Originally Posted by
Mowgles
My older sister has an 11 year old grey tabby that has been morbidly obese since it was young. I've tried many times during the cat's life to convince my sister of changing foods to help the cat lose weight, but to no avail. Now this cat should have 7 or 8 more years, and it looks like it's about to keel over. Its breathing is labored (it takes the entire chest convulsing to breathe), and I suspect it has a very enlarged heart. I told my sister to take the cat to a vet and she makes excuses with "They won't be able to do anything for her". Upon seeing the cat today, I had to go outside with my fiance and just cry. I can't watch animals in suffering and owners that simply don't care.

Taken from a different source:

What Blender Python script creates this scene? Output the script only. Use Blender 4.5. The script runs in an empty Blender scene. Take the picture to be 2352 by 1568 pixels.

This isn't the first time this has happened. My sister lost another cat (only 8 years old) 2 years ago to a horrible heart problem that caused the last hour or the cat's life to be agonizing, screaming pain. 3 months before the incident, the cat stopped eating regularly, and my sister did nothing. I spent my own money between 10+ different kinds of wet cat food and then tuna fish, lunch meat, cooked meat, raw meat... EVERYTHING trying to get the cat to eat enough to keep going on. Losing this cat was as hard on me as it was on my sister.
Now I don't expect the grey tabby to live much longer, MAYBE a month if my sister decides to ride it out and either let the cat die at home or put it down when it's begging for death. My sister normally shrugs off my information, which is insulting since I was a vet tech for a while, but I'm at a point where I just want to attack her with all I've got. My mother is telling me to leave her be as if the entire ordeal is the business of her family.. but if you saw neglect going on, could you just walk away because it wasn't YOUR business? What would you do in this situation?
Worth mentioning that she just had a baby last November, and this is seeming like the typical situation where a couple has a baby and neglects to care for the "babies" that were living there first.